I wanted to know how well we're utilizing the buffer cache. After initially glancing at the output, it appeared that we are indeed using it, based off of the Pages made young and not young have numbers in them and Buffer pool hit rate is 1000 / 10000 (which I saw elsewhere on the web that this means it's being used pretty heavily. True?)

What's throwing me through a loop is why the young-making rate and not are both at 0/1000 and the young/s and non-young/s accesses are both at 0. Those would all indicate that it's not being used at all, right?

Can anyone help make sense of this?

Best Answer

 Buffer pool hit rate is 1000 / 1000

This is the only really meaningful value in the situation that you are in... and that situation is that you are lucky enough to have a buffer pool with a perfect 100% hit rate. Don't over-analyze the rest of it, because there is nothing you need to change, unless the server OS is low on memory, causing swapping.

The young/not young values aren't interesting in a case where there's zero pressure on the buffer pool. InnoDB is using it, it doesn't do anything without it.

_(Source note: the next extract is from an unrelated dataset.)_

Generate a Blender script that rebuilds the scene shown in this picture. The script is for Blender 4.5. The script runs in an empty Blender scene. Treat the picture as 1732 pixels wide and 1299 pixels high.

If the pool is too small, pages get evicted and new pages get read in and the other stats help you understand that... but that is problem you don't appear to have.

Free "unused" space in the pool will never be neglected or left idle by InnoDB if it is needed for any reason at all, so the fact that it's free means only that you have some breathing room to expand into as the size of your working dataset grows.

That's all it means, unless, of course, you recently restarted the server, in which case, it's incomplete.. The server needs to run through a full period of "normal" usage (including full backups) before the stats tell the whole story... whether that's an hour, a day, week, month, or year, depends on your application.